MATERIAL |
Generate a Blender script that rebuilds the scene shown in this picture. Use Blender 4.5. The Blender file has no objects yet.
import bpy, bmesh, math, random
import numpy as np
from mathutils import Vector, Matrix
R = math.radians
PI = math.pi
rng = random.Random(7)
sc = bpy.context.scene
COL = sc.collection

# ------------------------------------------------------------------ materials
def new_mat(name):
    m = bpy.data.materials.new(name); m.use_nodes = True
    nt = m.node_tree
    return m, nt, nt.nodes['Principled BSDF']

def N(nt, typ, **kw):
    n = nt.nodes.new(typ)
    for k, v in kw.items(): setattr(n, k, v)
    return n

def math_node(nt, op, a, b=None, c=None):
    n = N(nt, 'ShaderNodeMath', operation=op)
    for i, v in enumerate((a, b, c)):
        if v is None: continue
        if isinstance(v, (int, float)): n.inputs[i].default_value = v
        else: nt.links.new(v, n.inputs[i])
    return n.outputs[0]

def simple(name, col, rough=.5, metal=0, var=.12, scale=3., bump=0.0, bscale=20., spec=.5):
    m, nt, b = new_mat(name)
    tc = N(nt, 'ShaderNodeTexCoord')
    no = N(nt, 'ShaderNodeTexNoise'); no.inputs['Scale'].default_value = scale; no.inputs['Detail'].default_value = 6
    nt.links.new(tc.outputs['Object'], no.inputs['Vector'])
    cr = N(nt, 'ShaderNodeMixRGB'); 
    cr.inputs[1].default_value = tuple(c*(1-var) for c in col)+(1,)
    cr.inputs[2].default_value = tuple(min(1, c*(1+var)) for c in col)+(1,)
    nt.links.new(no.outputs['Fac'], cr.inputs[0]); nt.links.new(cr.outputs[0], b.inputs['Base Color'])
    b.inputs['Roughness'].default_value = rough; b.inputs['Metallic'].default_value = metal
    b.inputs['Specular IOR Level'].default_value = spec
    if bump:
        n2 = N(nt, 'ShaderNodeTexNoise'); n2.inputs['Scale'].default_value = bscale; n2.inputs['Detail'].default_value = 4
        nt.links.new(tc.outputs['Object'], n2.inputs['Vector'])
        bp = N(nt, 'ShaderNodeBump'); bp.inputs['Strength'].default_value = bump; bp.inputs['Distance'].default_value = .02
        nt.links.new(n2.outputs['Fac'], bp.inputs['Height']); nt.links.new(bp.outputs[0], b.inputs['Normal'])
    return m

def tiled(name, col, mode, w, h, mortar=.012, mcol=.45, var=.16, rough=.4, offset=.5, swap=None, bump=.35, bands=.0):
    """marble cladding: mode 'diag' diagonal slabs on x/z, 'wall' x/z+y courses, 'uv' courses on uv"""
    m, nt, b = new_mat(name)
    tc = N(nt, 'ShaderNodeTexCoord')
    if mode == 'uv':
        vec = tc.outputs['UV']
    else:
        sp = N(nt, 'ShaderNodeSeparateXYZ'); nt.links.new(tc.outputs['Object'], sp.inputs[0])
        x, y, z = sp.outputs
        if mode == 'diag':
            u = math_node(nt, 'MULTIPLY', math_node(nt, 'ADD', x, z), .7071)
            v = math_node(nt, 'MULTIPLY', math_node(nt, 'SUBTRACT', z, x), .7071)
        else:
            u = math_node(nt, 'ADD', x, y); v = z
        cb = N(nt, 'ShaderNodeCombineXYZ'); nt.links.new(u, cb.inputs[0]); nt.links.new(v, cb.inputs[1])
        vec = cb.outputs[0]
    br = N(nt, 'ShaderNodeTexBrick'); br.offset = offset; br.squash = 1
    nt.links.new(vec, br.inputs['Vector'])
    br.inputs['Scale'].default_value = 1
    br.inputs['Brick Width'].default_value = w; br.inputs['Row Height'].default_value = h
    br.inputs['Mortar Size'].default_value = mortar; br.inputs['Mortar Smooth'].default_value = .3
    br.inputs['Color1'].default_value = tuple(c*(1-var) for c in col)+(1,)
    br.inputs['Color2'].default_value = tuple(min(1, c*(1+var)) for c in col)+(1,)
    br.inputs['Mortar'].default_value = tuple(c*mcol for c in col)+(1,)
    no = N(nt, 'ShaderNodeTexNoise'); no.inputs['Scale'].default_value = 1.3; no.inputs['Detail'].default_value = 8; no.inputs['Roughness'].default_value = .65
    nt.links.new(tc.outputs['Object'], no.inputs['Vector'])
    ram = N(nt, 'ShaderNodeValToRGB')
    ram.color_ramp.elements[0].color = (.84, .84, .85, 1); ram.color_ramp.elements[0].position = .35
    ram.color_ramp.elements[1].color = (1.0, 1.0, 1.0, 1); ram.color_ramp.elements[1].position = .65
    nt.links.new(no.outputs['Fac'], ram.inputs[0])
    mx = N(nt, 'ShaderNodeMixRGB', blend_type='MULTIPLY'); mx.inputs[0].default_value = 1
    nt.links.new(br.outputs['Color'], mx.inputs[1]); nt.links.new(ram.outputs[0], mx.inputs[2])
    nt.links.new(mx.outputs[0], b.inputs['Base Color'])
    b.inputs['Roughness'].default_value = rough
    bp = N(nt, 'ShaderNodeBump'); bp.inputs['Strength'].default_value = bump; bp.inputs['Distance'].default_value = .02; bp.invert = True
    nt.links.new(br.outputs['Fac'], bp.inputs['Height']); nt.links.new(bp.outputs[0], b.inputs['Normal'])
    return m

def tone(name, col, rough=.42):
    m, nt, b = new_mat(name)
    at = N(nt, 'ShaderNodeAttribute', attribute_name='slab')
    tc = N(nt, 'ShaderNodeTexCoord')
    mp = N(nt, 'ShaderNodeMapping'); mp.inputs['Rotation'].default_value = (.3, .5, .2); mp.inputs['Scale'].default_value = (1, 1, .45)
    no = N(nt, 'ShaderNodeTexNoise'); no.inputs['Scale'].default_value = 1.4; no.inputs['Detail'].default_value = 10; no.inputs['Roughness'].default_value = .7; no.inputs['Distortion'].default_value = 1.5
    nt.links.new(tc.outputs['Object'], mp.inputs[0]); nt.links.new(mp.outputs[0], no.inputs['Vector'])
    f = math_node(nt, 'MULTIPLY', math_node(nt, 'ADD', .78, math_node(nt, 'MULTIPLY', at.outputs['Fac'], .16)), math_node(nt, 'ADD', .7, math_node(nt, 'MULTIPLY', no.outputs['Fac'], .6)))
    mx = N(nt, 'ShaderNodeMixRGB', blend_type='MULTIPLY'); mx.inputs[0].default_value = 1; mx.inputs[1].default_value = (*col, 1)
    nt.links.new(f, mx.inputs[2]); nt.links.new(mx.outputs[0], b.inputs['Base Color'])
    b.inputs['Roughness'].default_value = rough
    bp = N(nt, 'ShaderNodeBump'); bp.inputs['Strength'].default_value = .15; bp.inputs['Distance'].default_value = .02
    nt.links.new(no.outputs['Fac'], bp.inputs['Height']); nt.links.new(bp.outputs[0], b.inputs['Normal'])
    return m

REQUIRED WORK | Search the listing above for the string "scene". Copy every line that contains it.

RESULT OF THE TASK |
Generate a Blender script that rebuilds the scene shown in this picture. Use Blender 4.5. The Blender file has no objects yet.
sc = bpy.context.scene